Turner’s next track on the record, “Angels Fall Sometimes” is a nice reprieve that’s co-written with Mark Nesler and Tony Martin. It’s a smoldering “I don’t know how lucky, she’s my inspiration” country song that’s been written before but somehow doesn’t sound plagiarized. Another traditionalist, Alan Jackson, made a nice remake of Bob McDill’s “Who’s Cheatin’ Who” and Turner Takes McDill’s “Lord Have Mercy On A Country Boy” (made popular by Don Williams) and nicely updates the track. Will it be a hit, only time will tell but it’s a nice album track nonetheless. Father Ralph Stanley joins Turner on the self-penned Me And God. Showcasing Turner’s strong morals and love of God (something that leads Turner to demand that his band and crew live a clean, sober lifestyle like he does), the track could very well be this album’s “Long Black Train.

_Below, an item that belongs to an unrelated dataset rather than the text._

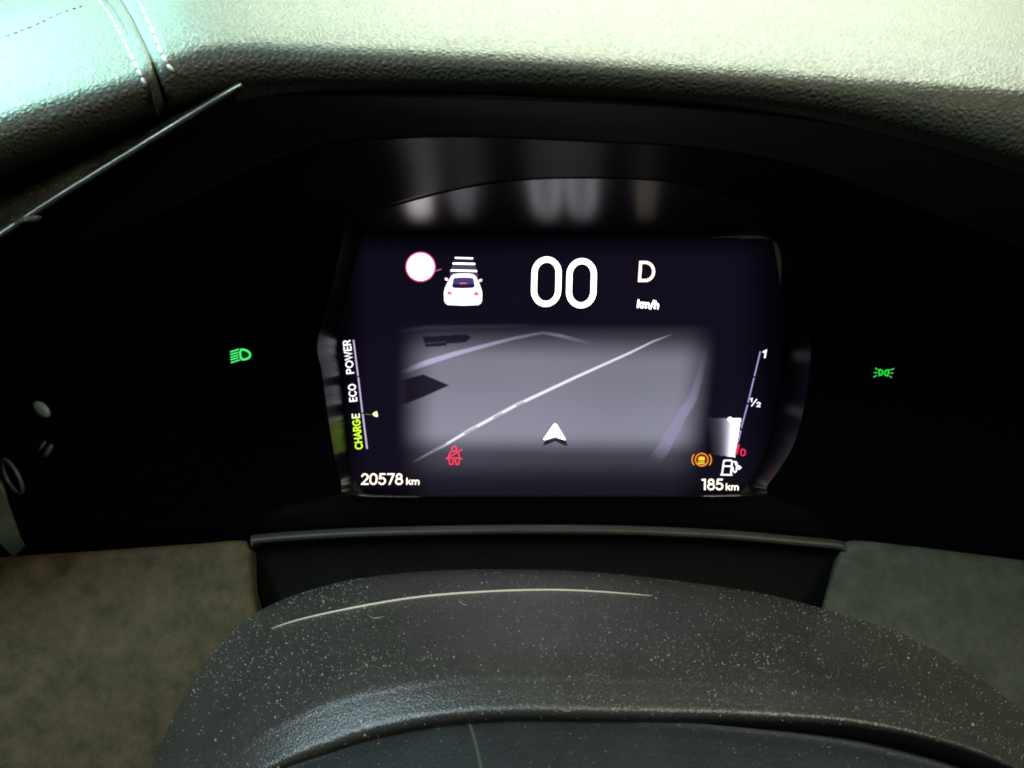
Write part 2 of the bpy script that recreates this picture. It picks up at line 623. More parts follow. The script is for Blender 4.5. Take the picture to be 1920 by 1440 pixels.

Gravity,” another Turner co-write (With Mark Namore) is a loving tribute to his first child and how children make their parents grounded in life, IE Gravity. The album closing track is the southern-fried bluegrass meets R&B of “Way Down South.” A partner of the previous albums autobiographical Backwoods Boy, this self-penned track is a nice closing track for the record.

While many country artists suffer from the “sophomore slump,” (a fate that almost happened to Turner when his label merged with Dreamworks and they were deciding on whether to keep Jimmy Wayne -he of the two Top 10 hits and 2 other Top 30 hits- or Turner -he of the Platinum album and two Top 30 hits), Turner somehow avoids such a fate. Sure, there’s one really rough spot on the record but Turner acquits himself with the rest of the album after that. That rough spot keeps “Your Man” from being a classic record but it certainly doesn’t mean that any fan of modern country music shouldn’t pick this record up. 3.5 stars rounded down because of the serious miss-step.

Because You Want To Know

1. Would You Go With Me
2. Baby’s Gone Home To Mama
3. No Rush
4. Your Man
5. Loretta Lynn’s Lincoln
6. White Noise (With John Anderson)
7. Angels Fall Sometimes
8. Me And God
9. Gravity
10. Way Down South

Produced by Frank Rogers
Released January 24, 2006 by UMG Recordings Nashville (MCA Records).

Download These:
“Would You Go With Me,” “No Rush,” “Your Man” and “Gravity.”